## Challenge
Read the records and gather each line that includes "picture".

## Available records
____
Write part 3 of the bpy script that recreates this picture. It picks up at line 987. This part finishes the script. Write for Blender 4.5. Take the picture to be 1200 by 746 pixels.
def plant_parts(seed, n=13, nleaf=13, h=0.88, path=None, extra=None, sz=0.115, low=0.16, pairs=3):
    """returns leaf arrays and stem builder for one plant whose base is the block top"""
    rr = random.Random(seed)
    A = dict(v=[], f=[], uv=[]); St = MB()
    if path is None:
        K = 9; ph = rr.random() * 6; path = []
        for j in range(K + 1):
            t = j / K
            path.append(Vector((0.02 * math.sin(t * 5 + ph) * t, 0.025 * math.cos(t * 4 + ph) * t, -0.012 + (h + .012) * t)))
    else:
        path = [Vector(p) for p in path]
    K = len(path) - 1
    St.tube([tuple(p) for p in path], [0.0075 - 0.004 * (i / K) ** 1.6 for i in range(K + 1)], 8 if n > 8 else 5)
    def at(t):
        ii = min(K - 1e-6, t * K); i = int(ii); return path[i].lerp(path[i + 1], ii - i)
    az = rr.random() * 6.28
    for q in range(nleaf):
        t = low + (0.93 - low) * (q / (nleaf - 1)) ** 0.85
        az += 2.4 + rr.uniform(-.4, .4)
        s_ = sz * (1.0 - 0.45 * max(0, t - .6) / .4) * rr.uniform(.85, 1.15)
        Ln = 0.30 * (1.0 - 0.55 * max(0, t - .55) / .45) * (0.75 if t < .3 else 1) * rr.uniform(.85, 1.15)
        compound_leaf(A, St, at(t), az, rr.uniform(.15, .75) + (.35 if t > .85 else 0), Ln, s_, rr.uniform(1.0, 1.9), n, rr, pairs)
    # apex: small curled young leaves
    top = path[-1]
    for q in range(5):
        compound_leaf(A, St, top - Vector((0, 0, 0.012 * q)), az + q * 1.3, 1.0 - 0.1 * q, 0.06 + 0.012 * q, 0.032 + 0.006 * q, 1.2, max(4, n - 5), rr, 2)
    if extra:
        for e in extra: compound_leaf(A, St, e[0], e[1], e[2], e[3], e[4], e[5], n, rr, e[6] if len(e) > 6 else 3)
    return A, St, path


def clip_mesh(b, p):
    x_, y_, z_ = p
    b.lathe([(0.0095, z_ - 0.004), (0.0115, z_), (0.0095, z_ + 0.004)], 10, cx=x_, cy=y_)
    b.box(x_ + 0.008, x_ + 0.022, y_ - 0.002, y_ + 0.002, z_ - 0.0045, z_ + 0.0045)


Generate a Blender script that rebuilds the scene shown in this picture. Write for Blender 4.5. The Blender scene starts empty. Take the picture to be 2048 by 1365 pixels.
____
## Complete output
Write part 3 of the bpy script that recreates this picture. It picks up at line 987. This part finishes the script. Write for Blender 4.5. Take the picture to be 1200 by 746 pixels.
Generate a Blender script that rebuilds the scene shown in this picture. Write for Blender 4.5. The Blender scene starts empty. Take the picture to be 2048 by 1365 pixels.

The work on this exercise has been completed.